Task description -
All the data below goes into the copy word for word, but the pictures don't.

Given records -
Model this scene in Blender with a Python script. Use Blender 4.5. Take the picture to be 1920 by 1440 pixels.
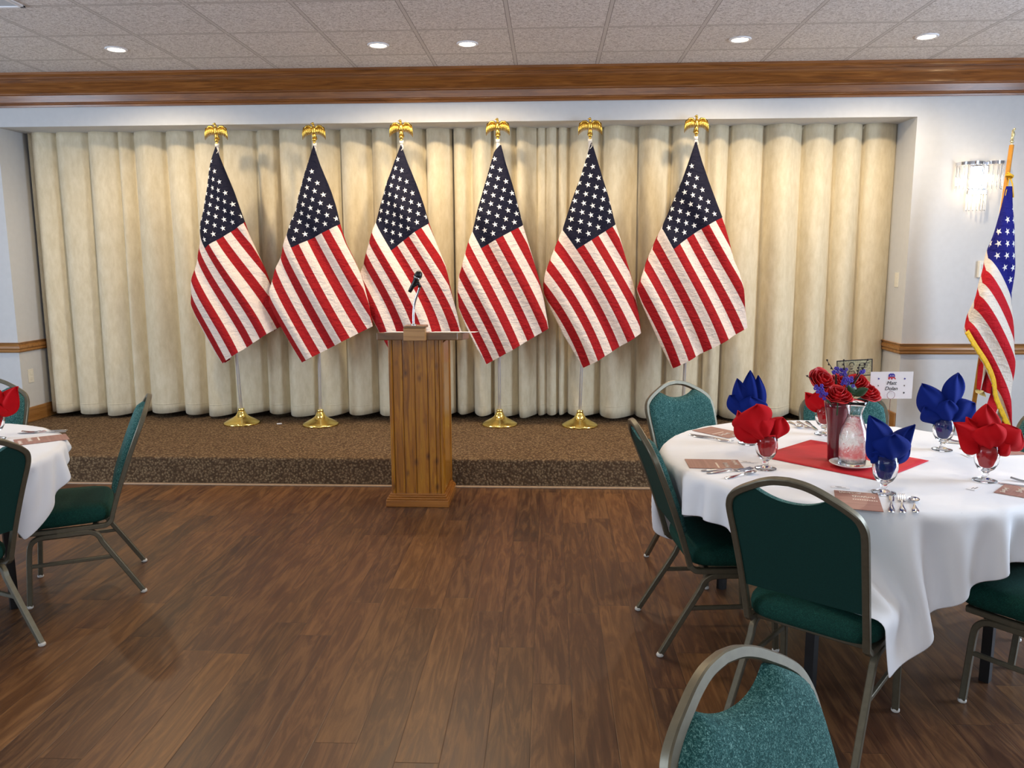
import bpy, bmesh, math, random
import numpy as np
from mathutils import Vector, Matrix
for o in list(bpy.data.objects): bpy.data.objects.remove(o)
scene = bpy.context.scene; COL = scene.collection
PI = math.pi
# ------------------------------------------------------------------ camera
CAMH = 1.56; FPX = 1500.7
yaw, pitch, roll = -0.04586, 0.15445, -0.00366
_f = Vector((math.sin(yaw)*math.cos(pitch), math.cos(yaw)*math.cos(pitch), -math.sin(pitch)))
_r0 = Vector((math.cos(yaw), -math.sin(yaw), 0)); _u0 = _r0.cross(_f)
_r = _r0*math.cos(roll)+_u0*math.sin(roll); _u = _u0*math.cos(roll)-_r0*math.sin(roll)
cam = bpy.data.cameras.new('camera'); camo = bpy.data.objects.new('camera', cam); COL.objects.link(camo)
camo.matrix_world = Matrix(((_r.x,_u.x,-_f.x,0),(_r.y,_u.y,-_f.y,0),(_r.z,_u.z,-_f.z,CAMH),(0,0,0,1)))
cam.sensor_width = 36; cam.lens = FPX/1920*36; cam.clip_start = .05
scene.camera = camo
def at(x, y, Y):      # photo measurement -> point of the plane at depth Y
    d = _f+_r*((x-960)/FPX)-_u*((y-720)/FPX)
    return Vector((d.x/d.y*Y, Y, CAMH+d.z/d.y*Y))
# ------------------------------------------------------------------ view, world, light
scene.view_settings.view_transform = 'Standard'; scene.view_settings.look = 'None'
scene.view_settings.exposure = 0.2; scene.view_settings.gamma = 1; scene.view_settings.use_curve_mapping = False
w = bpy.data.worlds.new('world'); scene.world = w; w.use_nodes = True
w.node_tree.nodes['Background'].inputs[0].default_value = (.75,.82,1,1); w.node_tree.nodes['Background'].inputs[1].default_value = .12
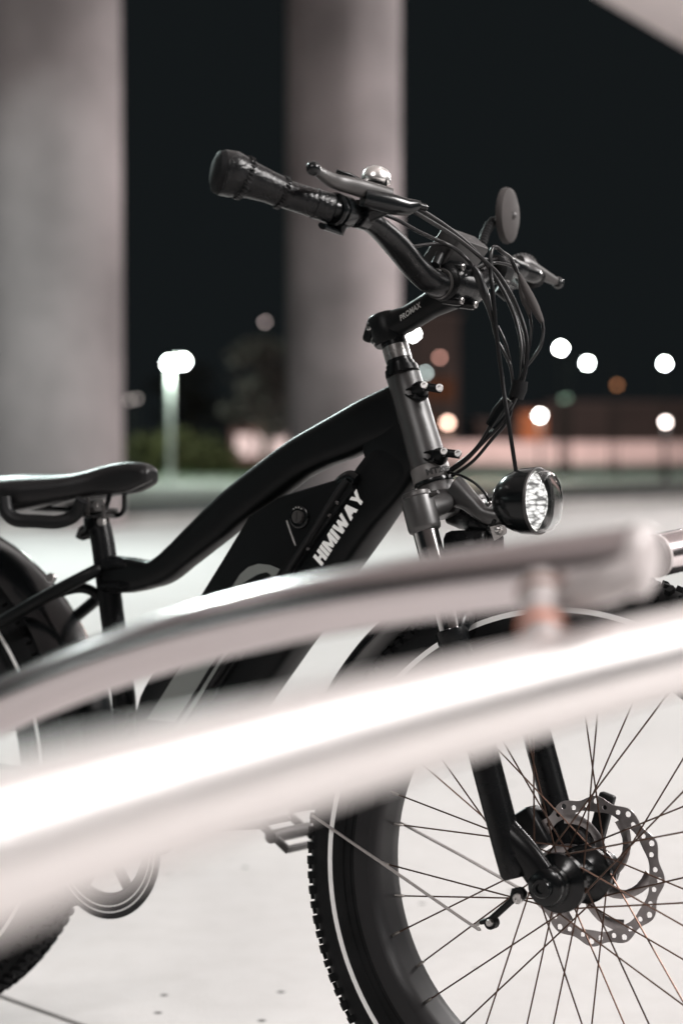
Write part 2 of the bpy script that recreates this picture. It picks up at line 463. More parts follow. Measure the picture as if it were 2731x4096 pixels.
# far ground strip of lit grass, hedge and buildings
g = MB(); g.add([(-200, 60, .012), (-.5, 60, .012), (-.5, 118, .012), (-200, 118, .012)], [(0, 1, 2, 3)]); setg(g, 'grass_verge', M['grass_mat'], kind='structure')
M['leaf'] = mat('hedge_leaf', (.10, .10, .04), .7, var=.4, vscale=1.5)
M['leaf_tree'] = mat('tree_leaf', (.034, .026, .025), .7, var=.6, vscale=1.0)
M['bark'] = mat('bark', (.06, .045, .035), .9, bump=.4, bscale=20)
def leaves(g, c, rad, n, size):
    for _ in range(n):
        v = Vector((random.gauss(0, 1), random.gauss(0, 1), random.gauss(0, 1))); v.normalize(); v *= random.random() ** .4
        p = Vector(c) + Vector((v.x * rad[0], v.y * rad[1], v.z * rad[2]))
        u = Vector((random.gauss(0, 1), random.gauss(0, 1), random.gauss(0, 1))).normalized(); w, q = rot_frame(u)
        s = size * random.uniform(.6, 1.3)
        g.add([p - w * s * .5, p + q * s * .35, p + w * s * .5, p - q * s * .35], [(0, 1, 2, 3)])
def bush(x, y, r, h, label):
    t = empty('bush', (x, y, 0)); tag(t, label, 'bush', 'bushes on the verge between the columns')
    g = MB(); leaves(g, (0, 0, h * .55), (r, r * .7, h * .5), 420, .22); g.build('foliage', M['leaf'], t, flat=True)
    g = MB()
    for k in range(4): g.cyl((0, 0, 0), (math.cos(k * 1.6) * r * .4, math.sin(k * 1.6) * r * .4, h * .7), .03, .012, n=6)
    g.build('stem', M['bark'], t)
for (x, y, _), r, h, lab in (((-7.9685, 66.0000, 0.5013), 1.0, 1.3, 'low bush right next to the left column'), ((-6.9959, 64.0000, 0.5127), .8, 1.5, 'yellowish bush below the small dim lamp'), ((-5.8919, 62.0000, 0.5241), .9, 1.7, 'bush under the left street lamp'), ((-5.0767, 64.0000, 0.5127), .9, 1.4, 'bush midway between the two columns'), ((-4.5285, 66.0000, 0.5013), .8, 1.1, 'small bush beside the lit low building')):
    bush(x, y, r, h, lab)
def tree(x, y, h, r, label, n=1500, leaf=.3):
    t = empty('tree', (x, y, 0)); tag(t, label, 'tree', 'dark trees across the road')
    g = MB(); g.tube([(0, 0, 0), (.1, 0, h * .3), (-.05, .1, h * .6), (0, 0, h * .85)], [.2, .15, .1, .04], n=10)
    for k in range(7):
        a = k * 2.4; z0 = h * (.3 + .07 * k); g.tube([(0, 0, z0), (math.cos(a) * r * .4, math.sin(a) * r * .4, z0 + h * .1), (math.cos(a) * r * .75, math.sin(a) * r * .75, z0 + h * .16)], [.07, .045, .015], n=6)
    g.build('trunk', M['bark'], t)
    g = MB()
    for k in range(16):
        a = random.uniform(0, 6.28); rr = r * random.uniform(.2, .85); zz = h * random.uniform(.36, .95); sh = 1.2 - zz / h * .7
        leaves(g, (math.cos(a) * rr * sh, math.sin(a) * rr * sh, zz), (r * .4, r * .4, h * .09), n // 16, leaf)
    g.build('crown', M['leaf_tree'], t, flat=True)
x, y, _ = (-2.4425, 56.0000, 0.8780)
tree(x, y, 4.3, 1.7, 'shaggy lit tree just left of the second column')
x, y, _ = (-8.2123, 95.0000, 0.8780)
tree(x, y, 6.0, 3.0, 'dark unlit tree behind the left street lamp', 900)
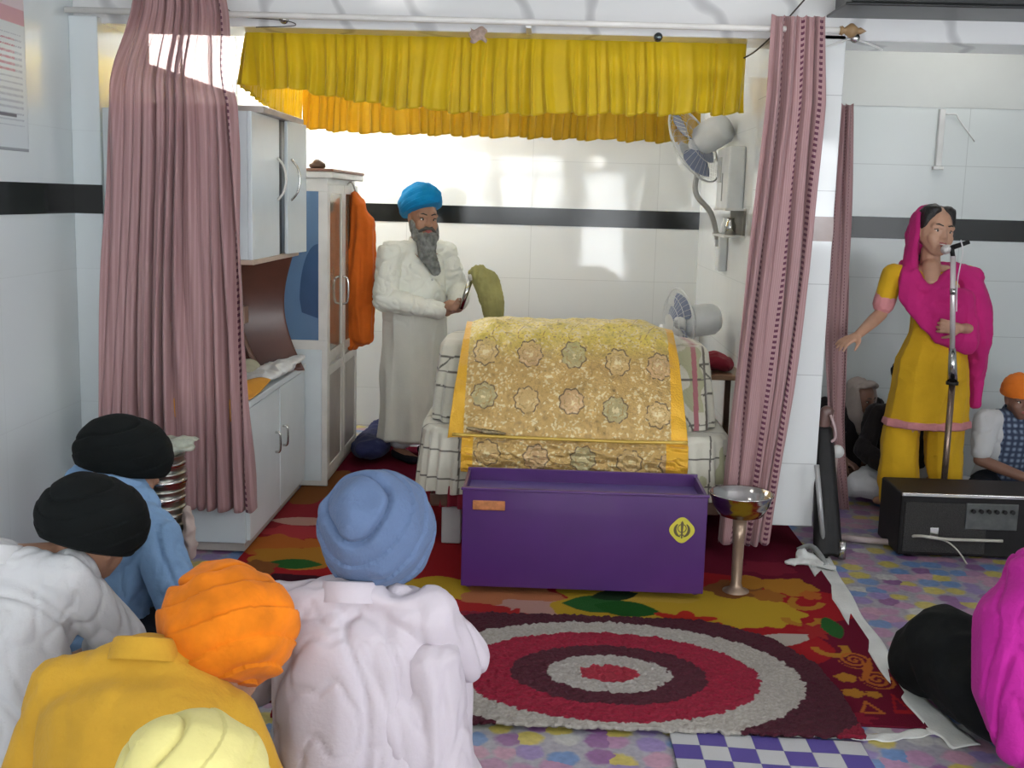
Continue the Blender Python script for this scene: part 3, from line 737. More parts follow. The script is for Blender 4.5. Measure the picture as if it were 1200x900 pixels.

Full answer -
Model this scene in Blender with a Python script. Use Blender 4.5. Take the picture to be 1920 by 1440 pixels.
import bpy, bmesh, math, random
import numpy as np
from mathutils import Vector, Matrix
for o in list(bpy.data.objects): bpy.data.objects.remove(o)
scene = bpy.context.scene; COL = scene.collection
PI = math.pi
# ------------------------------------------------------------------ camera
CAMH = 1.56; FPX = 1500.7
yaw, pitch, roll = -0.04586, 0.15445, -0.00366
_f = Vector((math.sin(yaw)*math.cos(pitch), math.cos(yaw)*math.cos(pitch), -math.sin(pitch)))
_r0 = Vector((math.cos(yaw), -math.sin(yaw), 0)); _u0 = _r0.cross(_f)
_r = _r0*math.cos(roll)+_u0*math.sin(roll); _u = _u0*math.cos(roll)-_r0*math.sin(roll)
cam = bpy.data.cameras.new('camera'); camo = bpy.data.objects.new('camera', cam); COL.objects.link(camo)
camo.matrix_world = Matrix(((_r.x,_u.x,-_f.x,0),(_r.y,_u.y,-_f.y,0),(_r.z,_u.z,-_f.z,CAMH),(0,0,0,1)))
cam.sensor_width = 36; cam.lens = FPX/1920*36; cam.clip_start = .05
scene.camera = camo
def at(x, y, Y):      # photo measurement -> point of the plane at depth Y
    d = _f+_r*((x-960)/FPX)-_u*((y-720)/FPX)
    return Vector((d.x/d.y*Y, Y, CAMH+d.z/d.y*Y))
# ------------------------------------------------------------------ view, world, light
scene.view_settings.view_transform = 'Standard'; scene.view_settings.look = 'None'
scene.view_settings.exposure = 0.2; scene.view_settings.gamma = 1; scene.view_settings.use_curve_mapping = False
w = bpy.data.worlds.new('world'); scene.world = w; w.use_nodes = True
w.node_tree.nodes['Background'].inputs[0].default_value = (.75,.82,1,1); w.node_tree.nodes['Background'].inputs[1].default_value = .12
Write part 2 of the bpy script that recreates this picture. It picks up at line 463. More parts follow. Measure the picture as if it were 2731x4096 pixels.
# far ground strip of lit grass, hedge and buildings
g = MB(); g.add([(-200, 60, .012), (-.5, 60, .012), (-.5, 118, .012), (-200, 118, .012)], [(0, 1, 2, 3)]); setg(g, 'grass_verge', M['grass_mat'], kind='structure')
M['leaf'] = mat('hedge_leaf', (.10, .10, .04), .7, var=.4, vscale=1.5)
M['leaf_tree'] = mat('tree_leaf', (.034, .026, .025), .7, var=.6, vscale=1.0)
M['bark'] = mat('bark', (.06, .045, .035), .9, bump=.4, bscale=20)
def leaves(g, c, rad, n, size):
    for _ in range(n):
        v = Vector((random.gauss(0, 1), random.gauss(0, 1), random.gauss(0, 1))); v.normalize(); v *= random.random() ** .4
        p = Vector(c) + Vector((v.x * rad[0], v.y * rad[1], v.z * rad[2]))
        u = Vector((random.gauss(0, 1), random.gauss(0, 1), random.gauss(0, 1))).normalized(); w, q = rot_frame(u)
        s = size * random.uniform(.6, 1.3)
        g.add([p - w * s * .5, p + q * s * .35, p + w * s * .5, p - q * s * .35], [(0, 1, 2, 3)])
def bush(x, y, r, h, label):
    t = empty('bush', (x, y, 0)); tag(t, label, 'bush', 'bushes on the verge between the columns')
    g = MB(); leaves(g, (0, 0, h * .55), (r, r * .7, h * .5), 420, .22); g.build('foliage', M['leaf'], t, flat=True)
    g = MB()
    for k in range(4): g.cyl((0, 0, 0), (math.cos(k * 1.6) * r * .4, math.sin(k * 1.6) * r * .4, h * .7), .03, .012, n=6)
    g.build('stem', M['bark'], t)
for (x, y, _), r, h, lab in (((-7.9685, 66.0000, 0.5013), 1.0, 1.3, 'low bush right next to the left column'), ((-6.9959, 64.0000, 0.5127), .8, 1.5, 'yellowish bush below the small dim lamp'), ((-5.8919, 62.0000, 0.5241), .9, 1.7, 'bush under the left street lamp'), ((-5.0767, 64.0000, 0.5127), .9, 1.4, 'bush midway between the two columns'), ((-4.5285, 66.0000, 0.5013), .8, 1.1, 'small bush beside the lit low building')):
    bush(x, y, r, h, lab)
def tree(x, y, h, r, label, n=1500, leaf=.3):
    t = empty('tree', (x, y, 0)); tag(t, label, 'tree', 'dark trees across the road')
    g = MB(); g.tube([(0, 0, 0), (.1, 0, h * .3), (-.05, .1, h * .6), (0, 0, h * .85)], [.2, .15, .1, .04], n=10)
    for k in range(7):
        a = k * 2.4; z0 = h * (.3 + .07 * k); g.tube([(0, 0, z0), (math.cos(a) * r * .4, math.sin(a) * r * .4, z0 + h * .1), (math.cos(a) * r * .75, math.sin(a) * r * .75, z0 + h * .16)], [.07, .045, .015], n=6)
    g.build('trunk', M['bark'], t)
    g = MB()
    for k in range(16):
        a = random.uniform(0, 6.28); rr = r * random.uniform(.2, .85); zz = h * random.uniform(.36, .95); sh = 1.2 - zz / h * .7
        leaves(g, (math.cos(a) * rr * sh, math.sin(a) * rr * sh, zz), (r * .4, r * .4, h * .09), n // 16, leaf)
    g.build('crown', M['leaf_tree'], t, flat=True)
x, y, _ = (-2.4425, 56.0000, 0.8780)
tree(x, y, 4.3, 1.7, 'shaggy lit tree just left of the second column')
x, y, _ = (-8.2123, 95.0000, 0.8780)
tree(x, y, 6.0, 3.0, 'dark unlit tree behind the left street lamp', 900)
Continue the Blender Python script for this scene: part 3, from line 737. More parts follow. The script is for Blender 4.5. Measure the picture as if it were 1200x900 pixels.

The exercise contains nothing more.